Quote from: NickZ on July 28, 2015, 09:56:18 AM
  Dog-One: You can change and further adjust the grenade/yoke's running frequency to some degree, by placing ferrite into the PVC pipe. Also the same goes for the Kacher.  This way the target running frequency can be maintained and adjusted for the different loads that are placed on it, by placing ferrite pieces or ferrite toroids into the pvc pipe, and moving it around a bit.

My whole system is locked at 17.8KHz.  You can put anything you want into the PVC pipe and the frequency stays the same.  Putting something in there simply knocks the amplitude down by drifting off the peak Q point and/or flattening the Q factor.  When you put current sense transformers on both the induction heater coil and the grenade coil, then insert something metallic into the air core, you will notice on the scope the peak amplitude going down.  You will also notice the phase difference between these two coils changes.  In the optimal condition the phase difference is 90 degrees which is to be expected.

Tomtech29

 :)
"When you have maximum amplitude sine wave current flowing through the induction heater coil, you can place a steel screw driver into the tube.  The screw driver heats up no problem.  When you do this, the amplitude coming out of the current sense transformer drops by about 30-50 %"
-so I connected the 100 watt bulb I set high amplitude when plugged another 100 watt light bulb on ammeter see almost zero power consumption and despite tuning in search of another resonance light bulbs with the main power of 200 Watt did not want to shine.
since the push-pull on (Tl494) system that works so badly it seems to me that Mazilli will work in a somewhat similar effect?
a lot of talk about the push-pull with the input of PLL whether it really plays up the differences?
if there is another reason for the low efficiency of the output?

NickZ

  Tomtech:
  I don't think that there is much similarity between your set up and mine. As mine has been able can light 7 or more 100w bulbs, on 12v.  Of course, the fets don't like it.

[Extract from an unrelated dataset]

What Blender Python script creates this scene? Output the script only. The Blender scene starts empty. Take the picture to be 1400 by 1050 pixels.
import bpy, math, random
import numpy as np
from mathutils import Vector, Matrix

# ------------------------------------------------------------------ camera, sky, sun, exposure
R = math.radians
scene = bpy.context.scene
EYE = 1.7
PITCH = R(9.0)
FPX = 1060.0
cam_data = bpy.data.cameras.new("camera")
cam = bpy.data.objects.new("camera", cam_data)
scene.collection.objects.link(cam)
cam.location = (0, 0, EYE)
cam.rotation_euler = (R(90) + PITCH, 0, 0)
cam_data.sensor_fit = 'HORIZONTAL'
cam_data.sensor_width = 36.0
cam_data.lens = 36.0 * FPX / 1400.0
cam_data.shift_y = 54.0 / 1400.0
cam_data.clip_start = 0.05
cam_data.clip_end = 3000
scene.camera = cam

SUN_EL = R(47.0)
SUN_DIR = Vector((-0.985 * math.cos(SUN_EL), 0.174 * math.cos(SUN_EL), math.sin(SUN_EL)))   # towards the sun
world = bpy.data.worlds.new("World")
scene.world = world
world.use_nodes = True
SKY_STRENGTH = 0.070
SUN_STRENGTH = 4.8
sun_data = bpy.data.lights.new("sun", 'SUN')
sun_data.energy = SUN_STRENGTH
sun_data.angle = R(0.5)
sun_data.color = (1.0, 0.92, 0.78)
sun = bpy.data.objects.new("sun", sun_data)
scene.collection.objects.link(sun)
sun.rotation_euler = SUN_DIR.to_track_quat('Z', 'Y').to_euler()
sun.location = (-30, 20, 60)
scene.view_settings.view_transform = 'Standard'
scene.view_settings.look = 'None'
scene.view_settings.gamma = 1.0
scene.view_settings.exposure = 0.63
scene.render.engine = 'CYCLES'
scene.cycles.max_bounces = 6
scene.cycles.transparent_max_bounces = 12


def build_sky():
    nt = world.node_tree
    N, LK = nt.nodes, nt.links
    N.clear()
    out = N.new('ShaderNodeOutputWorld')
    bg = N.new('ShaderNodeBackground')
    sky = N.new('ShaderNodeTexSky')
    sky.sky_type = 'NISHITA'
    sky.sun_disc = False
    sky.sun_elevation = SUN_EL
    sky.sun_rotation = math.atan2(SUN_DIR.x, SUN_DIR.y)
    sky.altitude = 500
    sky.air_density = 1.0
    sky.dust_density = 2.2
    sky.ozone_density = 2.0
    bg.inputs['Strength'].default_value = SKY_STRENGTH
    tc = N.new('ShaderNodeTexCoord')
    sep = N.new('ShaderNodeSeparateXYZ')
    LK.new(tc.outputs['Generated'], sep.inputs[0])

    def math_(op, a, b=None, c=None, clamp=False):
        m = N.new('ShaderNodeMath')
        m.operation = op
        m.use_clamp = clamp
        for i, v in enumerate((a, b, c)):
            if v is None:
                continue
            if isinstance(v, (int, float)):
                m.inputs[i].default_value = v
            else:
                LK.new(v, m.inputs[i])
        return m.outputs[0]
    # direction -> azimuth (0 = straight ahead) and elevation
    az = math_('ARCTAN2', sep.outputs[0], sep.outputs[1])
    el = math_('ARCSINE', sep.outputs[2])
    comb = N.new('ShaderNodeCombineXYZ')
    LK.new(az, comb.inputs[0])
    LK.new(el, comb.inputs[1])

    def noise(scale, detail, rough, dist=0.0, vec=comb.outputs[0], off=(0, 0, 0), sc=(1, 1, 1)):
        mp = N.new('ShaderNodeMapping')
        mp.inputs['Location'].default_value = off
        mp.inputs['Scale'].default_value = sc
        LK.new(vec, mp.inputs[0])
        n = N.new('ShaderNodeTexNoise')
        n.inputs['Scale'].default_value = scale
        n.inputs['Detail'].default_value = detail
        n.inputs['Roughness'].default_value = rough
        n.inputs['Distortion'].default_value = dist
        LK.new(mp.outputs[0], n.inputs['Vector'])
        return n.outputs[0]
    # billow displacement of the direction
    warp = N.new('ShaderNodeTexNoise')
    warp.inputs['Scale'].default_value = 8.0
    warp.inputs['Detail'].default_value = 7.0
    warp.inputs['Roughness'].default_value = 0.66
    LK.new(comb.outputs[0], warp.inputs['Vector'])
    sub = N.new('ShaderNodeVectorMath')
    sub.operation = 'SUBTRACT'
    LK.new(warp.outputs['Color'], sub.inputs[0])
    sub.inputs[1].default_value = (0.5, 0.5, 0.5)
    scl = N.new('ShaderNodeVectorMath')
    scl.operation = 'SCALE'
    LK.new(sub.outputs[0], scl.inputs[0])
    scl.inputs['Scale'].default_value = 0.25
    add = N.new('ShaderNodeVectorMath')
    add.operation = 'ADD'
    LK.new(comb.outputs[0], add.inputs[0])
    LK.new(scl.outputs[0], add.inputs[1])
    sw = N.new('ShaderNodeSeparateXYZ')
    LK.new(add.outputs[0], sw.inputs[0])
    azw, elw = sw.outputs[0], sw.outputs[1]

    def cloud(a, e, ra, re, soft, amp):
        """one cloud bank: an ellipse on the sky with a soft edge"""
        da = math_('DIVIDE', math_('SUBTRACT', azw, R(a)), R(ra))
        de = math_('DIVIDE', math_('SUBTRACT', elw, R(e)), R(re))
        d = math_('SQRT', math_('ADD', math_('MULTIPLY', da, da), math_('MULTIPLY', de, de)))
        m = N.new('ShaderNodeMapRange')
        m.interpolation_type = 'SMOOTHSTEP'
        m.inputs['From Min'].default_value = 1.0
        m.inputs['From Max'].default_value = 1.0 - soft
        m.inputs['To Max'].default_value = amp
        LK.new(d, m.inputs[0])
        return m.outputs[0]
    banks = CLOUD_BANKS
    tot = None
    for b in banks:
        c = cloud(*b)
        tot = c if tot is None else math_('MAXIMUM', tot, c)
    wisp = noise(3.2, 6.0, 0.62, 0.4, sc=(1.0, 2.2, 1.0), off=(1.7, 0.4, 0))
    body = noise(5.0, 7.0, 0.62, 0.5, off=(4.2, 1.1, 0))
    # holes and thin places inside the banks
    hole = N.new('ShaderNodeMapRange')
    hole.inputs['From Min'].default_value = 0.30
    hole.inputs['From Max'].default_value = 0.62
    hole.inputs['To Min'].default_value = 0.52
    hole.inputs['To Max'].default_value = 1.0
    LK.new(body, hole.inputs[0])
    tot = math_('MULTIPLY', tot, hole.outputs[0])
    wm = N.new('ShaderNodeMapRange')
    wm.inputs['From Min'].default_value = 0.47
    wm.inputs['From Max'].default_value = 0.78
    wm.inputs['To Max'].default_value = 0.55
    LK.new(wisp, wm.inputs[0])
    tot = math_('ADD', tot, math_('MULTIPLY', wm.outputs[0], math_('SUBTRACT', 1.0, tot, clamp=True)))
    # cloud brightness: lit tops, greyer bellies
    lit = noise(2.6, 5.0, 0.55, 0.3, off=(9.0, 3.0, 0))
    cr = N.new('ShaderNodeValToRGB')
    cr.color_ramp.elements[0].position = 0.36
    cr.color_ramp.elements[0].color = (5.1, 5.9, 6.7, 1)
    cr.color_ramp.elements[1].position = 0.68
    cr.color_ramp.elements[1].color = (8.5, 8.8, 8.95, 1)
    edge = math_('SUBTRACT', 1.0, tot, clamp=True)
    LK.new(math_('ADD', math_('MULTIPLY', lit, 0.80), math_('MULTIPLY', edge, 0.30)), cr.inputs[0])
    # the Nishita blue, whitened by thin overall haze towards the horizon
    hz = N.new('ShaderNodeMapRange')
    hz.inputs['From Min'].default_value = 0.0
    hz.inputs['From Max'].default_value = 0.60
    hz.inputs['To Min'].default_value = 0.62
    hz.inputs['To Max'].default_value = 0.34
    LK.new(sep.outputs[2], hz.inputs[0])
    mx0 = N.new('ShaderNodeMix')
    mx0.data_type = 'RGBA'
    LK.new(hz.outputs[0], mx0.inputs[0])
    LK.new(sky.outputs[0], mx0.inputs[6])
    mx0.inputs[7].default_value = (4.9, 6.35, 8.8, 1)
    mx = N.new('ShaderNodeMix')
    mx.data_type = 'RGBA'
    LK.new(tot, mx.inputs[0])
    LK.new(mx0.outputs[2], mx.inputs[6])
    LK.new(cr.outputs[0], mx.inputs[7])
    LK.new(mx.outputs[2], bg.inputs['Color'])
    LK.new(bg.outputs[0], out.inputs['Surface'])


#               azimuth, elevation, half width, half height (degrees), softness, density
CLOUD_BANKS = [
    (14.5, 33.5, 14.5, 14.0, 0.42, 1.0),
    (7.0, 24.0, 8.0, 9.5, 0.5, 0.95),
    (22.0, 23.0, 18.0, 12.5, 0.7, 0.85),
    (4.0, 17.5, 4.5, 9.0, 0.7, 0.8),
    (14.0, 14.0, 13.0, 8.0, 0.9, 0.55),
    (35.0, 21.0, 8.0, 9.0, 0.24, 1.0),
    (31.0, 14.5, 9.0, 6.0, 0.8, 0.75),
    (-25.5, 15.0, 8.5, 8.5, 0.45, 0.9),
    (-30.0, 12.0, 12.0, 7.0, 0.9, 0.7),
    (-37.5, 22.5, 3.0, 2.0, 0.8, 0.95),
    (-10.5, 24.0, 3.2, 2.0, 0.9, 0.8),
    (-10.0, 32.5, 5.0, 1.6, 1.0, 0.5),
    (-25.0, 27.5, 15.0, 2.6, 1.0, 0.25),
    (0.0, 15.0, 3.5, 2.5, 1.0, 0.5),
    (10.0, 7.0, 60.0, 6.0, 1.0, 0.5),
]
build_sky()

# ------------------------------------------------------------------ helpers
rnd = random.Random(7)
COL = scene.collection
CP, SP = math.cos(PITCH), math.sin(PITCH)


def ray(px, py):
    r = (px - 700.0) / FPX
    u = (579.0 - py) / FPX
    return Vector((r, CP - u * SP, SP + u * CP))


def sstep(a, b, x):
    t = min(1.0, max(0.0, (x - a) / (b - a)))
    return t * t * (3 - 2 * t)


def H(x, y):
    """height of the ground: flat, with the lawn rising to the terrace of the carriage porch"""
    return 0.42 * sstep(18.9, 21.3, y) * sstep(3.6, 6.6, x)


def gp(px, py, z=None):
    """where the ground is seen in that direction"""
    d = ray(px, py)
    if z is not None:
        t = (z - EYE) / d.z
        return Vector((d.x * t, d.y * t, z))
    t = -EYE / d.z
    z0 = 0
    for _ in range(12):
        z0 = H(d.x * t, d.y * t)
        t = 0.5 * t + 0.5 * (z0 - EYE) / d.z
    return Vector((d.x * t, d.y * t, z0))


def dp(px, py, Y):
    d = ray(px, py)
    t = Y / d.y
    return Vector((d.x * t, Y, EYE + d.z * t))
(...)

  Dog:  Ruslan has shown on his video that his Kacher's circuit can be affected by placing ferrite into it. My kacher will not even light without ferrite. Or it will light a CFL just barely, with out it.
  But, Ruslan has not shown what doing that with ferrite cores does to his grenade's output though.  I would imagine that it would change it, as well. It does on mine. But, he can adjust that frequency with his induction driver board.  And I can't.
 
  Tom: If you can't light a 200w bulb, without the kacher connected, or with it, there may be something wrong there.
Most of the guys can only light about 150 watts worth of bulbs, to even half grid brightness levels. Adding more bulbs, only lowers the actual lumin levels.   
   

Tomtech29

we are talking here only about the configuration:


the problem arises when it exceeds the value of 150Wat bulb another 50 watts, and here I have a problem
This limit is the maximum load another light bulb on 230 volts completely closes the circuit!